(Part of a data file)
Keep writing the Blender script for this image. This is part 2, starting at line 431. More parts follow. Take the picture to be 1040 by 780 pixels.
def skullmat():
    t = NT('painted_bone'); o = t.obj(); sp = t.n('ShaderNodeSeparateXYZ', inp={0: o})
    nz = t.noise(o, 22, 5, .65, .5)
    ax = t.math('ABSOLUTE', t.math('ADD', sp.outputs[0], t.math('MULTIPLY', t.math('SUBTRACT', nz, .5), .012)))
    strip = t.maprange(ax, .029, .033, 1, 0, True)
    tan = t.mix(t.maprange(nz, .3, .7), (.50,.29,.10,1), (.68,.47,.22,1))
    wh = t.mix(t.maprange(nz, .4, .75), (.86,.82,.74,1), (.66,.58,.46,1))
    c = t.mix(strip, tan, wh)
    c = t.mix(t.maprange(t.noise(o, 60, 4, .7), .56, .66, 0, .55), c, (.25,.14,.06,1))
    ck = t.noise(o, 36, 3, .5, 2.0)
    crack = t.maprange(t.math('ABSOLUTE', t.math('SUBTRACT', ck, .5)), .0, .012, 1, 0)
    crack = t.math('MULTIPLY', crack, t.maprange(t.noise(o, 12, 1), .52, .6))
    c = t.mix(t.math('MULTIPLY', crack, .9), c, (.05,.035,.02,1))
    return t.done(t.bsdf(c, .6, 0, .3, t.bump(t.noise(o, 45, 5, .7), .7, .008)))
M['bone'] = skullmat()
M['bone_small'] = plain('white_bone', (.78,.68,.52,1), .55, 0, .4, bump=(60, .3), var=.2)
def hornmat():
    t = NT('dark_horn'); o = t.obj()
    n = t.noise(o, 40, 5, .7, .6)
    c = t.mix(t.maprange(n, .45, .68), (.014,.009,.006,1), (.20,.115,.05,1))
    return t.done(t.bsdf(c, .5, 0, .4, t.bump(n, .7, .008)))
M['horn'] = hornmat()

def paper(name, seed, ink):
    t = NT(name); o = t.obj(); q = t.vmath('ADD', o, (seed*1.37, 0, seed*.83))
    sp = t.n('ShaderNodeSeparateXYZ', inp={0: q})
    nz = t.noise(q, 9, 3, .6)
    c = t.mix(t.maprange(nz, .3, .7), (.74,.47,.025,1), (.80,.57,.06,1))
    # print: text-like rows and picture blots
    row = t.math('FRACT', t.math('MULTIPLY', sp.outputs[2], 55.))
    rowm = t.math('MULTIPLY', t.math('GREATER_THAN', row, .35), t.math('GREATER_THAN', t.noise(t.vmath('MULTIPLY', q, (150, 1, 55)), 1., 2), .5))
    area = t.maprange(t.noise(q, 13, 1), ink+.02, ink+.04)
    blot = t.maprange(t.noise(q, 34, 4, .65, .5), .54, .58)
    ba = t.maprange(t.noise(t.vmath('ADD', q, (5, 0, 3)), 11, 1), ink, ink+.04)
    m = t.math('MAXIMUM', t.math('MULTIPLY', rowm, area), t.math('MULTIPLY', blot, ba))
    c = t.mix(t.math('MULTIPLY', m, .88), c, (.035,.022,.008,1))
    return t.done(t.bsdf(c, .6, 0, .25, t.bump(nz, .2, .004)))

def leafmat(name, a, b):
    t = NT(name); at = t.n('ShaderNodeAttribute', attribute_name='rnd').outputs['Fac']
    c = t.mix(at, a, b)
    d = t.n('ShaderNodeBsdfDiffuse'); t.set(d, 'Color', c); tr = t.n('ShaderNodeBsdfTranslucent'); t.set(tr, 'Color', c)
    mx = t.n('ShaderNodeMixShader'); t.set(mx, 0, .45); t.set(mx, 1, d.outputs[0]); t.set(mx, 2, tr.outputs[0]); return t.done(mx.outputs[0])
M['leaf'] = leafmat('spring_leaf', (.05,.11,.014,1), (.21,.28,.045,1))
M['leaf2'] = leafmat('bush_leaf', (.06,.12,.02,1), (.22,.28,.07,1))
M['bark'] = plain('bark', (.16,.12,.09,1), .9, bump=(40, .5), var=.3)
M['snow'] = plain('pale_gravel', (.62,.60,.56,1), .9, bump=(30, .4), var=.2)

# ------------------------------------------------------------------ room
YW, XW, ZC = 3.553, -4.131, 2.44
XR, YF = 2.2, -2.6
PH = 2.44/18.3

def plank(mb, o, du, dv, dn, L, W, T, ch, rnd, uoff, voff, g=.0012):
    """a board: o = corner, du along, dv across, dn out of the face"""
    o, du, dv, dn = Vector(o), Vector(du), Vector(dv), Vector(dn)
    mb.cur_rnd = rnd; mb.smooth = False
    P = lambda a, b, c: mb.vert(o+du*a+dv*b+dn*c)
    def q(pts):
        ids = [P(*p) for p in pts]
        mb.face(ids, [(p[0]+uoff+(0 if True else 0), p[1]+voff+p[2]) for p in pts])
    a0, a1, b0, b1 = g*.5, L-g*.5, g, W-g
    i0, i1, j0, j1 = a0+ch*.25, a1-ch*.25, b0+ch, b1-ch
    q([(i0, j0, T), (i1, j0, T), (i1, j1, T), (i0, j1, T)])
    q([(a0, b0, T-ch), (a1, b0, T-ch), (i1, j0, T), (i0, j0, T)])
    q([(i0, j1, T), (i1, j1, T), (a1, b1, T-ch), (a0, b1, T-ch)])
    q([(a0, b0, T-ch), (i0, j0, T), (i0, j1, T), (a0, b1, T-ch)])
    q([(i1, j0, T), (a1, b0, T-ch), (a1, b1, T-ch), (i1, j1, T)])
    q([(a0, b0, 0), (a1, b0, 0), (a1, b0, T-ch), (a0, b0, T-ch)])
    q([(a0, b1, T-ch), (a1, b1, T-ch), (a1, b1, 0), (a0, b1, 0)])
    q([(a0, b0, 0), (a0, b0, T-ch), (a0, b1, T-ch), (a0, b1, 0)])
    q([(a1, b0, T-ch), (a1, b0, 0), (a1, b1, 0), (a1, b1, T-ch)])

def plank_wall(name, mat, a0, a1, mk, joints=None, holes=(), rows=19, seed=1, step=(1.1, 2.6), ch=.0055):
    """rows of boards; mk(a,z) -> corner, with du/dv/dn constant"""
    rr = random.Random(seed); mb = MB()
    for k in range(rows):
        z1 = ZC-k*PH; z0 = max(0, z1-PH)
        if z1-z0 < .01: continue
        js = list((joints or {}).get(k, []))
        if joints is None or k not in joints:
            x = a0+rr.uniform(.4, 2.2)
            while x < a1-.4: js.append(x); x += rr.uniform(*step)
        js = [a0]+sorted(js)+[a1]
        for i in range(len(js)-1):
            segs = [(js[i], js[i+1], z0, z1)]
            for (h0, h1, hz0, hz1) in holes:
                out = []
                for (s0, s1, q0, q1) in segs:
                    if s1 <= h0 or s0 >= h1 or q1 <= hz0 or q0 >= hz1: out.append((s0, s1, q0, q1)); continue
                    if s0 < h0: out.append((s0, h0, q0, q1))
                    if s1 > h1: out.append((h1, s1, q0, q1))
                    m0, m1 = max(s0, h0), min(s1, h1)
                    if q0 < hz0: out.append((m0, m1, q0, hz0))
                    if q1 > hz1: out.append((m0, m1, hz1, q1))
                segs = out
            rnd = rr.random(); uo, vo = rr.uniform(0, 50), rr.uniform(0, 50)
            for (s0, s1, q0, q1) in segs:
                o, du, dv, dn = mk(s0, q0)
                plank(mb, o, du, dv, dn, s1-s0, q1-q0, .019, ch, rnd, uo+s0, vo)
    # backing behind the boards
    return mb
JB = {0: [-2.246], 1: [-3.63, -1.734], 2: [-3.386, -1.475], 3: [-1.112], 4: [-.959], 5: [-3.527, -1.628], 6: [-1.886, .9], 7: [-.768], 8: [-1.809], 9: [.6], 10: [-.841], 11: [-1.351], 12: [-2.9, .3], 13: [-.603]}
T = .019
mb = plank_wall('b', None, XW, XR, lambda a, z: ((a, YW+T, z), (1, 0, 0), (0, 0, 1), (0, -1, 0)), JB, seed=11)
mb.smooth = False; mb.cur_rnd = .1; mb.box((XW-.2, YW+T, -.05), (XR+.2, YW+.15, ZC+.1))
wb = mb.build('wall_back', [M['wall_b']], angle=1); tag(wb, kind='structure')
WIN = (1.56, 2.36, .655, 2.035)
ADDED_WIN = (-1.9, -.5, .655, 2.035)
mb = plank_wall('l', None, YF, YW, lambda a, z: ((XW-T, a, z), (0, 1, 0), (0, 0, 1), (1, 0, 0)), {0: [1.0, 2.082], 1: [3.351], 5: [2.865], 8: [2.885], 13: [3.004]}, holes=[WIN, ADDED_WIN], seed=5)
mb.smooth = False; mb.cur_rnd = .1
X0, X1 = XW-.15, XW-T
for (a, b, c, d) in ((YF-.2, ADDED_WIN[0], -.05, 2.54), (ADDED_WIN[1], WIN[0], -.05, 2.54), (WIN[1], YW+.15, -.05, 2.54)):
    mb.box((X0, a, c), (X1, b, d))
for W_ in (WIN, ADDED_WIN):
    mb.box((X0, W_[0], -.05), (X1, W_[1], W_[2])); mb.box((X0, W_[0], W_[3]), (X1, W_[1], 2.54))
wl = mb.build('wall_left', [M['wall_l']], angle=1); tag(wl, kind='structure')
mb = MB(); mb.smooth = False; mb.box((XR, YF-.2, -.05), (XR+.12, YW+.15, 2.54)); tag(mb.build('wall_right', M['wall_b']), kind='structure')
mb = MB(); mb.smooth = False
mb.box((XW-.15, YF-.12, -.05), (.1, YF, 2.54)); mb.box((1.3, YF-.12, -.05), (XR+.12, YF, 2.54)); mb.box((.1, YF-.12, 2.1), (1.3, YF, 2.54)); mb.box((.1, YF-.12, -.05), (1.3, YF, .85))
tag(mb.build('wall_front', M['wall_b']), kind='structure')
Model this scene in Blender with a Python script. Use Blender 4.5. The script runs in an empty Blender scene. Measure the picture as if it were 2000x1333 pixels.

What is expected —
From the listing above, copy out each line where the word "with" appears.

Correct output —
    """rows of boards; mk(a,z) -> corner, with du/dv/dn constant"""
Model this scene in Blender with a Python script. Use Blender 4.5. The script runs in an empty Blender scene. Measure the picture as if it were 2000x1333 pixels.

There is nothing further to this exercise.